Tenho
um relógio!
Na
verdade, tenho muitos relógios espalhados pela casa, em funcionamento ou não.
De pilha, de corda, de bolso, de parede, de pulso, de areia, de sol, autónomos
ou inseridos em algum equipamento…
Para
a panóplia estar razoavelmente completa, faltam-me, entre outros, uma
clepsidra, uma vela graduada, um de cuco…
Mas,
para o caso, o que interessa é este relógio.
Possuo-o
há trinta anos. Foi comprado a um companheiro de trabalho que “ganhava uns
cobres por fora” com artigos de contrabando. Alguém se recorda das Inoxcrome?

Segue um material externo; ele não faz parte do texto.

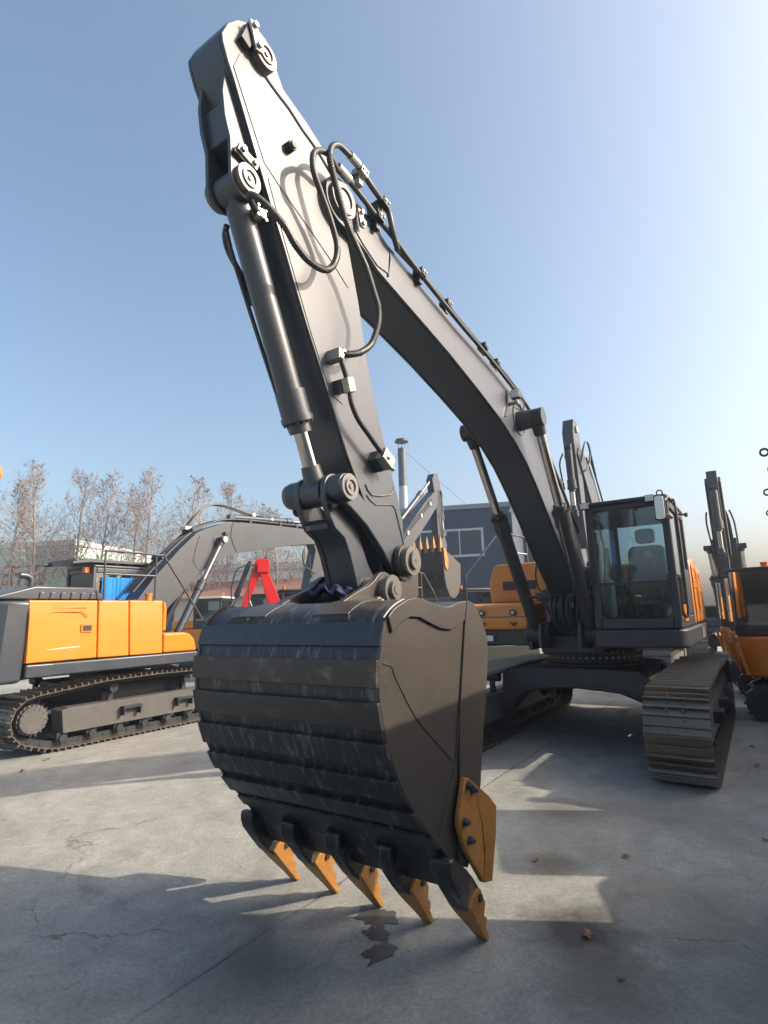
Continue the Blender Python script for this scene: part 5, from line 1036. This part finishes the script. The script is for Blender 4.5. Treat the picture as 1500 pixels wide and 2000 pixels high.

Suponho que possa falar disso agora, que os prazos legais já prescreveram.
Comprei-o
por ser automático. Ainda que seja de corda, não necessita que rodemos o
“pinchavelho” para que trabalhe. Possui um pequeno mecanismo no interior que,
com o simples movimento do braço põe a mola sob tensão e o sistema a funcionar.
Prático.
Claro
que se o deixarmos em repouso por uns dias, pára. Nada que, ao tornar a usar,
meia dúzia de safanões não resolvam a coisa.
O
mostrador não possui números. Mas também não fazem falta.
Quando
olhamos para um mostrador de um relógio, poucas se algumas serão as vezes em
que queremos saber ao certo que horas são, com o rigor da hora, minuto ou segundo.
Aquilo
que procuramos saber é, de facto, quanto tempo passou ou falta para um dado
acontecimento. Se estamos atrasados ou adiantados. Se iremos esperar ou ser
esperados. Se a nossa impaciência tem ou não razão de ser.
Se
perguntarmos a alguém pelas horas, logo a seguir a esse alguém ter olhado para
um relógio, o mais certo é essa alguém olhar de novo, que não fixou o valor mas
apenas a relativização do tempo. E não sabe que horas são.
O
facto de este relógio ser de pulso não me agrada em particular. Sentir o braço
preso por uma correia, ou seja o que for preso seja com o que for,
desagrada-me.
O
tipo de relógio que gosto de usar é de bolso. Não apenas não me prende em coisa
nenhuma quando trabalhamos, como não nos preocupamos com a água nem nos estraga
os punhos das camisas.
Acontece
que os relógios de bolso têm alguns inconvenientes para mim. Ou bem que são
mecânicos, de corda e volumosos, parecendo mais armas de arremesso que
aparelhos de medida de tempo, ou, para serem de tamanho e peso reduzido, são de
preços incomportáveis. Em alternativa, são de pilha. Tenho vários destes.
Mas
a pilha gasta-se e, as mais das vezes, acabo por não ter paciência para
procurar uma nova. E, cada vez mais, os relojoeiros não querem vender pilhas
mas relógios novos! E descartáveis! Descartáveis como o tempo!
Por
tudo isto, vota e meia lá estou eu a usar por uma temporada este velhinho
relógio de pulso, fiel como poucos.
Tem
uma enorme vantagem sobre os demais que possuo: Desde que o adquiri, que se
adianta regularmente uns vinte e tal segundos por dia. Não se trata de um
defeito, mas antes de uma desafinação. Mas que demonstra a sua qualidade, já
que se mantém inalterável há trinta e tal anos.
Mas,
dirão alguns, assim nunca sabes ao certo as horas!
Pois
não! Mas se, por um lado, não é importante sabê-lo, por outro ou bem que chego
no momento aprazado ou então adiantado. Nunca atrasado.
Ou
seja, trata-se de um aparelho de medida pouco rigoroso e que me satisfaz por
completo no seu funcionamento.
Talvez
porque a vida não é exacta nem tem bitolas!.